Trump's team recognizes these challenges but believes his unconventional approach – combining public pressure, private leverage, and appeals to personal interests – might break through where traditional diplomacy has failed. They point to his success with the Abraham Accords as evidence that Middle East breakthrough moments are possible when the right incentives align.
The bottom line
Whether Trump's Gaza gambit succeeds depends largely on his willingness to sustain pressure on Netanyahu while providing enough political cover for necessary concessions. The president has created genuine leverage through his Iran success and his interference in Israeli politics. But leverage only matters if he's prepared to use it consistently over time rather than simply declaring victory after a temporary ceasefire.

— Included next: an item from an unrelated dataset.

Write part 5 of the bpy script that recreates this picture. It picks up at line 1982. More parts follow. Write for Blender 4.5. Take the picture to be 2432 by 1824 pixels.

For now, Trump appears genuinely motivated to end the Gaza war – partly for humanitarian reasons, partly for his legacy, and quite possibly for his Nobel Prize aspirations. In the strange calculus of Trump diplomacy, vanity and geopolitics might just align long enough to accomplish something previous administrations couldn't: a sustainable end to one of the world's most intractable conflicts.
The ultimate test won't be whether Trump can pressure all parties into a 60-day pause – it will be whether he can resist the temptation to declare victory prematurely and instead sustain the difficult work of building something that lasts beyond his own news cycle.